Lo sencillo embauca.
Las canciones de amor que me hacen llorar suenan sólo con voz y guitarra. Y hace años que siento que la verdadera palabra poética viene cargada de levedad, de la extrema ligereza de eso que suele pasar inadvertido.
¿Por qué lo sencillo embauca? Porque es profundo y roza ese misterio que todos perseguimos, imposible de expresar. Ángel González, el poeta del nombre común, me susurra desde el poema “Nada más bello” la clave del enigma.
Escuchemos a Ángel:
¡Ese rayo de sol inesperado
que destella en la nieve
recién caída!
Mucho más bella era la sonrisa
que iluminaba un rostro
todavía mojado por las lágrimas.
Ángel González escribe para el mundo, para millones de lectores. Pero cuando yo lo leo, está a mi lado, para mí sola.

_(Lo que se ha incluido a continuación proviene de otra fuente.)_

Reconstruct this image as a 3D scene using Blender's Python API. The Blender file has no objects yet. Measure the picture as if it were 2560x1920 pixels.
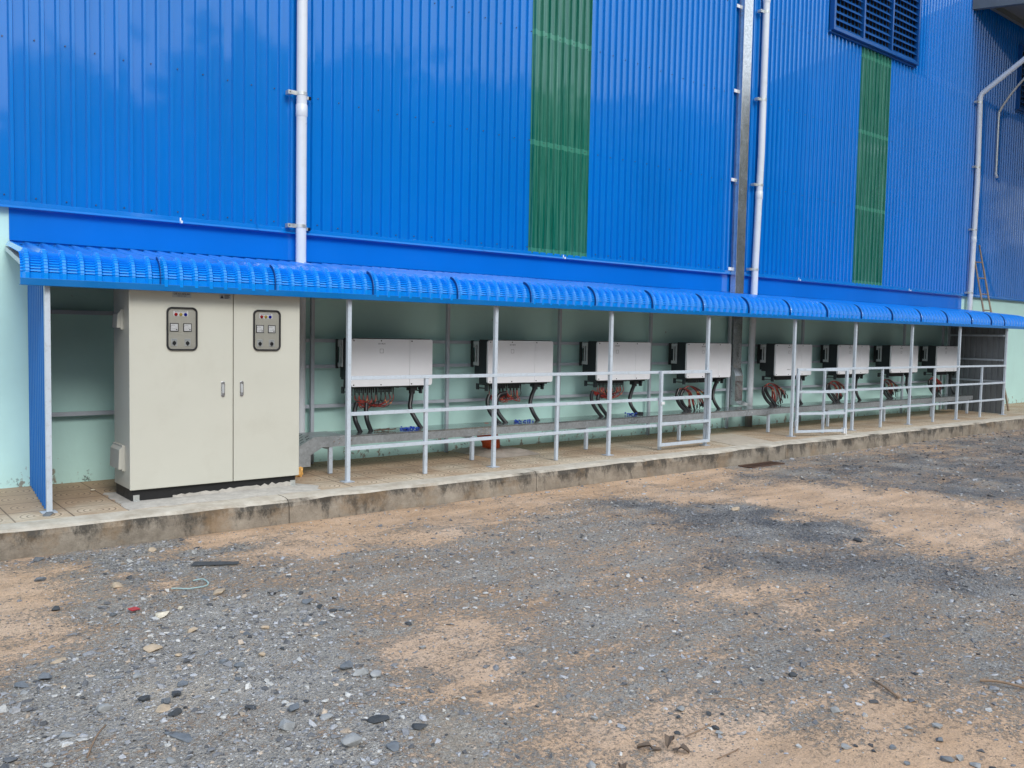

Me dice algo quien me habla con su propia voz a mí. A mí y no a otro. En eso consiste el arte del comunicador: en contar a alguien una historia universal que se hace particular y exclusiva, que cae en el centro mismo de aquello que a mí me interesa.
Gente que aspira a hacer de la Comunicación su oficio, su pan de los próximos años, me preguntaba el otro día cómo me enfrento a la escritura, a la tarea de convertir un folio en blanco en una daga que atraviese –o al menos roce- el corazón de los demás. “Intento decir algo diferente”, dejé caer entonces. Pero hoy me arrepiento de esa respuesta. Es polisémica, acomodaticia y, en el fondo, errónea. Yo no pretendo decir algo diferente, sino expresar lo que todos sentimos. Lo que me diferencia no es lo que digo, sino la sencillez con la que procuro expresar la hondura de las cosas que nos pasan.